## start GIVEN INFORMATION

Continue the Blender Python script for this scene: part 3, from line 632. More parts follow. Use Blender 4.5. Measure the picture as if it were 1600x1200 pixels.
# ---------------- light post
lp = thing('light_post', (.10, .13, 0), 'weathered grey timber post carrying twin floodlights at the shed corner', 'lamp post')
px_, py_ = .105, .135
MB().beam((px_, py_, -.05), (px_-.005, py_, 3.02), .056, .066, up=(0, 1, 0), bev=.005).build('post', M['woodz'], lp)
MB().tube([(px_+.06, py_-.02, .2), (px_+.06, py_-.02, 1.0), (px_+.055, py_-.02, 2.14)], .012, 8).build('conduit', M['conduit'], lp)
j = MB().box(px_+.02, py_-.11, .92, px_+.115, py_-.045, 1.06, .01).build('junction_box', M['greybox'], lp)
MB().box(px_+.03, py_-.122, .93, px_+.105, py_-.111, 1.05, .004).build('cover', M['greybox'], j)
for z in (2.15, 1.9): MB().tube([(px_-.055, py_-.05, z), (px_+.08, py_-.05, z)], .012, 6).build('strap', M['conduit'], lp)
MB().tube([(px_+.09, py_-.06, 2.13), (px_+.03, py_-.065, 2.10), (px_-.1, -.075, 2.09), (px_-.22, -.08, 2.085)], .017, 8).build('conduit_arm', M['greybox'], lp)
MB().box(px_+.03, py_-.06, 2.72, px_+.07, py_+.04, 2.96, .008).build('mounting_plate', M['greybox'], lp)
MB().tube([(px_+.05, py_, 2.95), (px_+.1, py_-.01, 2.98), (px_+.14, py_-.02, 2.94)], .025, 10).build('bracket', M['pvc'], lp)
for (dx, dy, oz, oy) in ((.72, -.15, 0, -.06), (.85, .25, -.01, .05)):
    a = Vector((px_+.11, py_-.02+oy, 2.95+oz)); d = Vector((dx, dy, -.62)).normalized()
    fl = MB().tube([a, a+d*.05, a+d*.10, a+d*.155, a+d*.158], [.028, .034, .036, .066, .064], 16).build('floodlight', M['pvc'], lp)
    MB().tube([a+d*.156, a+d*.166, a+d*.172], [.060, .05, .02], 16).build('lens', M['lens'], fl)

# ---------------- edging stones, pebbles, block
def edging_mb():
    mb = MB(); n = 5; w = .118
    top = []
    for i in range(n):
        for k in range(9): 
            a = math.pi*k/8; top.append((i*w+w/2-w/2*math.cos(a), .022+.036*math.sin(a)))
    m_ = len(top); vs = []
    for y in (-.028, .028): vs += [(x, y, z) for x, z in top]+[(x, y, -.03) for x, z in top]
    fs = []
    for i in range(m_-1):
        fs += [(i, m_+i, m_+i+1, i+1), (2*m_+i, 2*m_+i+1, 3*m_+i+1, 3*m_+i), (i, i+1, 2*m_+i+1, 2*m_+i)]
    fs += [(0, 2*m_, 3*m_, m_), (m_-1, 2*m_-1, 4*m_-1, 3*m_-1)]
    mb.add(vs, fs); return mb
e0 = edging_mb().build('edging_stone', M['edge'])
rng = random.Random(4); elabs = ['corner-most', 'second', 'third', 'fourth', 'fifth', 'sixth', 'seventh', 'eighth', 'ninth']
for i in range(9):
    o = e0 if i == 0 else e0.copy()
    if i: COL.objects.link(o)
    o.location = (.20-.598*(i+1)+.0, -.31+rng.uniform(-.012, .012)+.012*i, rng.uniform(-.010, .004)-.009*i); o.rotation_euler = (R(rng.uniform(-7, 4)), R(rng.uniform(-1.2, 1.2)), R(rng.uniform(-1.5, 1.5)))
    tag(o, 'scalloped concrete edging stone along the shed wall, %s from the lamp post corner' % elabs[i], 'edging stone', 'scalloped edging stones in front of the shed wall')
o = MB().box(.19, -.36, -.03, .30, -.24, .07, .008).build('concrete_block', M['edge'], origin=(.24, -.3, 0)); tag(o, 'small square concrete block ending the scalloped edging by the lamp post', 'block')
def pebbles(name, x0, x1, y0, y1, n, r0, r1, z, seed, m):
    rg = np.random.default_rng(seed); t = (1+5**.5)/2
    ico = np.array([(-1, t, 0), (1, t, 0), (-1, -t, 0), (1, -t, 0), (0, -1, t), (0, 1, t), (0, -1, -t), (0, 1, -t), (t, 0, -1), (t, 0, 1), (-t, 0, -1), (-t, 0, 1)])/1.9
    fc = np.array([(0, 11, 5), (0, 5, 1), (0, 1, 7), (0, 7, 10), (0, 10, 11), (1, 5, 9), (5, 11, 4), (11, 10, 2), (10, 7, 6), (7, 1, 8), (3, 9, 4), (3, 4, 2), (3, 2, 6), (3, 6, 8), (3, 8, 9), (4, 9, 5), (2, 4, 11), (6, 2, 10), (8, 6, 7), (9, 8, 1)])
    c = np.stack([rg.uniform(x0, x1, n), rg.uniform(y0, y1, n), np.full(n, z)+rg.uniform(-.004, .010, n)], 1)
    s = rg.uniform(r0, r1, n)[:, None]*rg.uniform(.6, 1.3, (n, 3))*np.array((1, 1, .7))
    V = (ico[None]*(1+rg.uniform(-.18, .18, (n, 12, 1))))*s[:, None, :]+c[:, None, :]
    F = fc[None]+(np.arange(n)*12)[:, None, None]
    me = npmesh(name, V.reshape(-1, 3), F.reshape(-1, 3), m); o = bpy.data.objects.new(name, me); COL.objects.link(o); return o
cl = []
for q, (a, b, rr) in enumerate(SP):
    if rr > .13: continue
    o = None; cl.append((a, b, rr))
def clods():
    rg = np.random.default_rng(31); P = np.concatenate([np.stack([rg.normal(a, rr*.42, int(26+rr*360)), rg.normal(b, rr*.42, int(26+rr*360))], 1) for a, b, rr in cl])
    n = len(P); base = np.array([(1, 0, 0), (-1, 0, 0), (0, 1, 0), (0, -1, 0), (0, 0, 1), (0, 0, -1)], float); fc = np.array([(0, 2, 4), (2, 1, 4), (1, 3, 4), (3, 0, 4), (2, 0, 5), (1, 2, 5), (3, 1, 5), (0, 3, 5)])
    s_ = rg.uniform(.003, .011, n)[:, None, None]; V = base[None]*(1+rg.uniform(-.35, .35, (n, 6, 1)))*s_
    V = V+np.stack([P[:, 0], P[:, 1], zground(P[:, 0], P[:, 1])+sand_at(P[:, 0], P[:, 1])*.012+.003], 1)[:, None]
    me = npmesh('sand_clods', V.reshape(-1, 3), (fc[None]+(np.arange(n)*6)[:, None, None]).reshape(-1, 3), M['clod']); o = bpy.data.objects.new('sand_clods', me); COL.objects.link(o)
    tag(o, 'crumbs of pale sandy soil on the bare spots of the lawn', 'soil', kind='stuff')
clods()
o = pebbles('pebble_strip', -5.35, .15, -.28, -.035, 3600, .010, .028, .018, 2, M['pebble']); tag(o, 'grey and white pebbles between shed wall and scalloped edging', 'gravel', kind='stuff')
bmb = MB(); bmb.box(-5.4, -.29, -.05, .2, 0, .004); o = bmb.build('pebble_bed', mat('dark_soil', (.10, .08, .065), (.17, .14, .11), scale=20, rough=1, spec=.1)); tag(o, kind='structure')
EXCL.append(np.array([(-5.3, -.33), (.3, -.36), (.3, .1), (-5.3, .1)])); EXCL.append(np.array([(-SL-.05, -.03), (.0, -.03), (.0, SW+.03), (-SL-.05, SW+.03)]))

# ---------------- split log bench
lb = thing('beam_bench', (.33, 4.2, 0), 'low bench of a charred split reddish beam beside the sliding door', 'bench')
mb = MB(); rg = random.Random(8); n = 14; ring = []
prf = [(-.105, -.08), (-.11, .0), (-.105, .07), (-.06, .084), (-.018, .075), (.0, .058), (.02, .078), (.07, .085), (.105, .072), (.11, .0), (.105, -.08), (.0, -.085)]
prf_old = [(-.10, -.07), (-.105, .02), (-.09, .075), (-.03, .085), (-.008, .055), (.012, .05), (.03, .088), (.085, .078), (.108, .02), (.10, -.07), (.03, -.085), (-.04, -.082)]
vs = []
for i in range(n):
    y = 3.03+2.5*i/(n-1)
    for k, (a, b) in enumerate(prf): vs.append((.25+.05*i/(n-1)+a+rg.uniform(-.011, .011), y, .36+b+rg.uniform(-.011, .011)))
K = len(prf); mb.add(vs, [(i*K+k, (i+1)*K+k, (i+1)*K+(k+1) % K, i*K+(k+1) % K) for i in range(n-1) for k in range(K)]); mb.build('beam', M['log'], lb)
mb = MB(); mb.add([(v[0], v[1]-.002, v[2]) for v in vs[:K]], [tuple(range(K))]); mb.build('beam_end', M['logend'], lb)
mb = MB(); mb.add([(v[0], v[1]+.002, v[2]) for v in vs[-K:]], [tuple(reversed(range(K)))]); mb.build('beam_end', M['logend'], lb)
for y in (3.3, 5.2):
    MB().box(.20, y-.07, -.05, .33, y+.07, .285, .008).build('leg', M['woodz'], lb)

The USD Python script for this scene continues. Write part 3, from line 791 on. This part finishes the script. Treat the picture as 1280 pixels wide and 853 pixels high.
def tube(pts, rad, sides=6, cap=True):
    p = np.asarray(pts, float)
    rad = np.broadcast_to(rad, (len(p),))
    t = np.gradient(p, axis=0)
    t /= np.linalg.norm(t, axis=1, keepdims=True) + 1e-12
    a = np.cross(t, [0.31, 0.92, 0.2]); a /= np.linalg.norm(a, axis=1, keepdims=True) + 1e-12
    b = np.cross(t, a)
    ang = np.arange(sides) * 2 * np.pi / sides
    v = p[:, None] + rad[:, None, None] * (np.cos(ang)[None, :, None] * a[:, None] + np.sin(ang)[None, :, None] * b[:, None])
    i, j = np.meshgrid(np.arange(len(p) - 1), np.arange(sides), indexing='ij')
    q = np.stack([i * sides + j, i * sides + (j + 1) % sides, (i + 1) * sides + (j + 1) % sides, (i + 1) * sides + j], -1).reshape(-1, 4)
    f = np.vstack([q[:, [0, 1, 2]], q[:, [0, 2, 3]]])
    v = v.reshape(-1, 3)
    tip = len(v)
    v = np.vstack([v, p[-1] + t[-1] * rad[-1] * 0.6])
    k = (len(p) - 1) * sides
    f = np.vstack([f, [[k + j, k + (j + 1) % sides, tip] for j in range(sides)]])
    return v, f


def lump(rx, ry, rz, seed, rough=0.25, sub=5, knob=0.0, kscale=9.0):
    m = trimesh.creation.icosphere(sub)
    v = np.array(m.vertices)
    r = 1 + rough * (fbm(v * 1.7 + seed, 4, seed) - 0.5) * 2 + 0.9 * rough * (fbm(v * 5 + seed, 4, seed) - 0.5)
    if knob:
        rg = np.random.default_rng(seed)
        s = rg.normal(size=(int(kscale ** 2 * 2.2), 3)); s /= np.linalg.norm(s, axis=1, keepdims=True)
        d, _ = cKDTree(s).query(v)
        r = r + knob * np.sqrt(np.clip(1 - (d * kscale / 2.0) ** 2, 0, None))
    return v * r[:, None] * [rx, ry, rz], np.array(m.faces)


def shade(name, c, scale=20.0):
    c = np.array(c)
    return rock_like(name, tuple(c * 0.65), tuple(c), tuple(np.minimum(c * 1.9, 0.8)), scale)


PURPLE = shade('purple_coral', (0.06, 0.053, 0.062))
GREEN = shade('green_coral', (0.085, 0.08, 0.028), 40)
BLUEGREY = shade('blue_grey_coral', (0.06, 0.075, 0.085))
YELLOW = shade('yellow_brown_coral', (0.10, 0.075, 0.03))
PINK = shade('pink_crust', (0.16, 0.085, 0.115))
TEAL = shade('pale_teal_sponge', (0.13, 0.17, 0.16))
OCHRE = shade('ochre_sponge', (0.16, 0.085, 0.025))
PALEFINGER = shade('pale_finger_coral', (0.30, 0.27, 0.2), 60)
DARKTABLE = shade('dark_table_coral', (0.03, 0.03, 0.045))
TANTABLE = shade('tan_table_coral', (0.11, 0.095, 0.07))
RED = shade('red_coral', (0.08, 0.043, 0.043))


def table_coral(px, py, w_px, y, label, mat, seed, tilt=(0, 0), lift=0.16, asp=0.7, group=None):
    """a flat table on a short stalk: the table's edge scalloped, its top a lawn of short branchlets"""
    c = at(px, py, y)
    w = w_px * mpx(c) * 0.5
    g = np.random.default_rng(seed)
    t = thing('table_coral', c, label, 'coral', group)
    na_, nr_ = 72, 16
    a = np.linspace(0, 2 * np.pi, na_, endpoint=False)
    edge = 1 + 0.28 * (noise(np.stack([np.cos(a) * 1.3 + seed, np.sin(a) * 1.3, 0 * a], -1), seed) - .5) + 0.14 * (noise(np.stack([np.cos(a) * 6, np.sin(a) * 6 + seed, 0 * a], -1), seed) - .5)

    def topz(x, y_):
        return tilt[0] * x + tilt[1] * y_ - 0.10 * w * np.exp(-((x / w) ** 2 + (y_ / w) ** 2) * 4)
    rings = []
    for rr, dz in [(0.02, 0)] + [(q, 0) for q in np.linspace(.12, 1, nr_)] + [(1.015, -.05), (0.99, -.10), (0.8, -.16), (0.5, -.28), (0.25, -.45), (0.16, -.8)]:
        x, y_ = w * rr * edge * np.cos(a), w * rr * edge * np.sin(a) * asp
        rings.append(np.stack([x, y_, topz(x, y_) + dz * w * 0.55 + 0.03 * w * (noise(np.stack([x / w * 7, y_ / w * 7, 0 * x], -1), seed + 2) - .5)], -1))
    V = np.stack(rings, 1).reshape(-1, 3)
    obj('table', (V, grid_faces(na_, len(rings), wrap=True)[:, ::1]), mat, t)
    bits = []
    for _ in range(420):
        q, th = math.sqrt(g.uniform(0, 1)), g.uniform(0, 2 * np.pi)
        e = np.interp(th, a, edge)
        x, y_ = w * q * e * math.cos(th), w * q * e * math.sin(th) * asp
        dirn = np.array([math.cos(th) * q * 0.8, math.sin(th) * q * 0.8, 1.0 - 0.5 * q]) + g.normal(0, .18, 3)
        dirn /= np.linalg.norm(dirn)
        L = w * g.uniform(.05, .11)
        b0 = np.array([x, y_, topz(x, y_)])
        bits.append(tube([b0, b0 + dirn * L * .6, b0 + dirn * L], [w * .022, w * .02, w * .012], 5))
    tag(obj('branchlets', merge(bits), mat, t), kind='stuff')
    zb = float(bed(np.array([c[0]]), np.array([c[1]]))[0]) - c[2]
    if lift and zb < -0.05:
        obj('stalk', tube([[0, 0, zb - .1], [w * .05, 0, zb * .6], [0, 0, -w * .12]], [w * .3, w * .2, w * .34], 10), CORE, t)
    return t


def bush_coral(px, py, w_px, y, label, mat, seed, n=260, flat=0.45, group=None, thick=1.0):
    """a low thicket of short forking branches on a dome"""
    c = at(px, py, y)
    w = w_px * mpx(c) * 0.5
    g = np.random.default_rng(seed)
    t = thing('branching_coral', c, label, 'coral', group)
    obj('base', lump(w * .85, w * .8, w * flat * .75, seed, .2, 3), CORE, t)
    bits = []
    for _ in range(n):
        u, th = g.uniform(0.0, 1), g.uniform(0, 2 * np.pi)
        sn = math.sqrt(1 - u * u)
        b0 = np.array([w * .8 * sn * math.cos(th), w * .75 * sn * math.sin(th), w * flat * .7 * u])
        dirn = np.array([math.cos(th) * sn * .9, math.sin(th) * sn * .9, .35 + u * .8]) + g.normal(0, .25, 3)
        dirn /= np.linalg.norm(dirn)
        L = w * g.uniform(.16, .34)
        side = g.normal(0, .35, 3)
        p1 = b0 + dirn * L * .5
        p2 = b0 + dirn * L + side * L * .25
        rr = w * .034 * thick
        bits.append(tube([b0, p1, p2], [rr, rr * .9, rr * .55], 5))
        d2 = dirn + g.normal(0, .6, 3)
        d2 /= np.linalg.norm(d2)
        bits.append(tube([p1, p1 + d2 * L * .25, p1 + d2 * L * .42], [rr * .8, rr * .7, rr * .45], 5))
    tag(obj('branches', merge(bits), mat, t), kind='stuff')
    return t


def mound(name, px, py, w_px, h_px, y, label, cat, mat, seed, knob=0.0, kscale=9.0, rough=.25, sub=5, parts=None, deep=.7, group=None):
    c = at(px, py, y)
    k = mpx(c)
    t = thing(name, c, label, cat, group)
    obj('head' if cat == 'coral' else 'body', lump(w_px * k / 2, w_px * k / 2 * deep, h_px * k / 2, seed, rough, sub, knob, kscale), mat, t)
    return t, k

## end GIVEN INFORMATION

▶ _EXERCISE_
Repeat exactly the lines from the one containing "The USD Python" to the one containing "return v, f", both lines included, and nothing else.

▶ _THE REPLY_
The USD Python script for this scene continues. Write part 3, from line 791 on. This part finishes the script. Treat the picture as 1280 pixels wide and 853 pixels high.
def tube(pts, rad, sides=6, cap=True):
    p = np.asarray(pts, float)
    rad = np.broadcast_to(rad, (len(p),))
    t = np.gradient(p, axis=0)
    t /= np.linalg.norm(t, axis=1, keepdims=True) + 1e-12
    a = np.cross(t, [0.31, 0.92, 0.2]); a /= np.linalg.norm(a, axis=1, keepdims=True) + 1e-12
    b = np.cross(t, a)
    ang = np.arange(sides) * 2 * np.pi / sides
    v = p[:, None] + rad[:, None, None] * (np.cos(ang)[None, :, None] * a[:, None] + np.sin(ang)[None, :, None] * b[:, None])
    i, j = np.meshgrid(np.arange(len(p) - 1), np.arange(sides), indexing='ij')
    q = np.stack([i * sides + j, i * sides + (j + 1) % sides, (i + 1) * sides + (j + 1) % sides, (i + 1) * sides + j], -1).reshape(-1, 4)
    f = np.vstack([q[:, [0, 1, 2]], q[:, [0, 2, 3]]])
    v = v.reshape(-1, 3)
    tip = len(v)
    v = np.vstack([v, p[-1] + t[-1] * rad[-1] * 0.6])
    k = (len(p) - 1) * sides
    f = np.vstack([f, [[k + j, k + (j + 1) % sides, tip] for j in range(sides)]])
    return v, f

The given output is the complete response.